**Information supplied:**
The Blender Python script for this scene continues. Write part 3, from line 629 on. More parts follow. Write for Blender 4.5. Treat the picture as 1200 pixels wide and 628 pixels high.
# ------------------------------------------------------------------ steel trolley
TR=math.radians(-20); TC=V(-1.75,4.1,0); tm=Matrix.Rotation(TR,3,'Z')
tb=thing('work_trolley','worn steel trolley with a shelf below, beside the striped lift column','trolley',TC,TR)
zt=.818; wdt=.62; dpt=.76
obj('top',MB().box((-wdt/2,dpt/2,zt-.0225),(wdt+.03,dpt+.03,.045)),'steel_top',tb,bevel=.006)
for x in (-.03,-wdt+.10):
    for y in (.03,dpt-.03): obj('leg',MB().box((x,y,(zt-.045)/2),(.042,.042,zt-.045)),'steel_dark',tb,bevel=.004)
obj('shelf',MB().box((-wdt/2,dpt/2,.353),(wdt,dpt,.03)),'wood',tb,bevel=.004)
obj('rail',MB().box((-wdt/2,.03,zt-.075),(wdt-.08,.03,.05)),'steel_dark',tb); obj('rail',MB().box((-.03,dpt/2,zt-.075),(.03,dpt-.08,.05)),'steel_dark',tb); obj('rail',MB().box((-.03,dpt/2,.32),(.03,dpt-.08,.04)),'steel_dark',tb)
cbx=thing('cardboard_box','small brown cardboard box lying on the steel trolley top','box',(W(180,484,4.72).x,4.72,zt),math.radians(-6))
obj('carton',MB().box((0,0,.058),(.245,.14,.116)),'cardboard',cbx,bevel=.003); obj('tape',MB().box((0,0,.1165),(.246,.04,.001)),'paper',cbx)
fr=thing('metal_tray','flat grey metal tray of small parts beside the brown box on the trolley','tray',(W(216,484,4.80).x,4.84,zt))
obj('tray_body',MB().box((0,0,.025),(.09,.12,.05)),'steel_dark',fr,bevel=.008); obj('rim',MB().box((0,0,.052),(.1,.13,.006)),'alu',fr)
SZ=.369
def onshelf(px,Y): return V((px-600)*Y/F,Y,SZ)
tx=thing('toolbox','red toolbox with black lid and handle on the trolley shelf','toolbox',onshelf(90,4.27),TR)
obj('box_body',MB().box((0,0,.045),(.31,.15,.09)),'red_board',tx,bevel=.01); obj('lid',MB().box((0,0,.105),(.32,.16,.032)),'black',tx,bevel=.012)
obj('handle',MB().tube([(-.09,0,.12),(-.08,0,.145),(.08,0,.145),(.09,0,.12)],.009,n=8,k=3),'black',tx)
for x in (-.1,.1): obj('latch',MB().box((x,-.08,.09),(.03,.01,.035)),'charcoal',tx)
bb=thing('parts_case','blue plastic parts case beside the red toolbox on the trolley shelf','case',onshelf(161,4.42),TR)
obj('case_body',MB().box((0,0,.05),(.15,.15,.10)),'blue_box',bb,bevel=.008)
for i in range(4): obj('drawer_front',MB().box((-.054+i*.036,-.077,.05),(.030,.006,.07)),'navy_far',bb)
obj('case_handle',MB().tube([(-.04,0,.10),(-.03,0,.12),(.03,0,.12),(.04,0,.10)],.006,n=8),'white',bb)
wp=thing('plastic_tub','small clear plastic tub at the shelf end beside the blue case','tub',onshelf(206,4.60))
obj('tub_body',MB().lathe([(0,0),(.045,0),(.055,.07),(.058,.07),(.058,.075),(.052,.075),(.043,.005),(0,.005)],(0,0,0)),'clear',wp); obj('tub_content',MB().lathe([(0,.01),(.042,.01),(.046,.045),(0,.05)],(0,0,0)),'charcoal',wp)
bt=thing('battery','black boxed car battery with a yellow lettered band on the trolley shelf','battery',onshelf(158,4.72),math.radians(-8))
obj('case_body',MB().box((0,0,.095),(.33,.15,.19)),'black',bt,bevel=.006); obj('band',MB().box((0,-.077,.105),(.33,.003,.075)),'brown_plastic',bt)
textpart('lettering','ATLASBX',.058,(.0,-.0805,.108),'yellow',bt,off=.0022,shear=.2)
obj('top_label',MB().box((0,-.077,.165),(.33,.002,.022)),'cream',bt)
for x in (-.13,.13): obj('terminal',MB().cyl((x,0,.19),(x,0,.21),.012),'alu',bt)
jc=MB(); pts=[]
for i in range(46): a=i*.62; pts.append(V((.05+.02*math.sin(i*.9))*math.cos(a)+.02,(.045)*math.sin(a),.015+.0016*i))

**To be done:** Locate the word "parts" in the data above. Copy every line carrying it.

**Exercise result:**
The Blender Python script for this scene continues. Write part 3, from line 629 on. More parts follow. Write for Blender 4.5. Treat the picture as 1200 pixels wide and 628 pixels high.
fr=thing('metal_tray','flat grey metal tray of small parts beside the brown box on the trolley','tray',(W(216,484,4.80).x,4.84,zt))
bb=thing('parts_case','blue plastic parts case beside the red toolbox on the trolley shelf','case',onshelf(161,4.42),TR)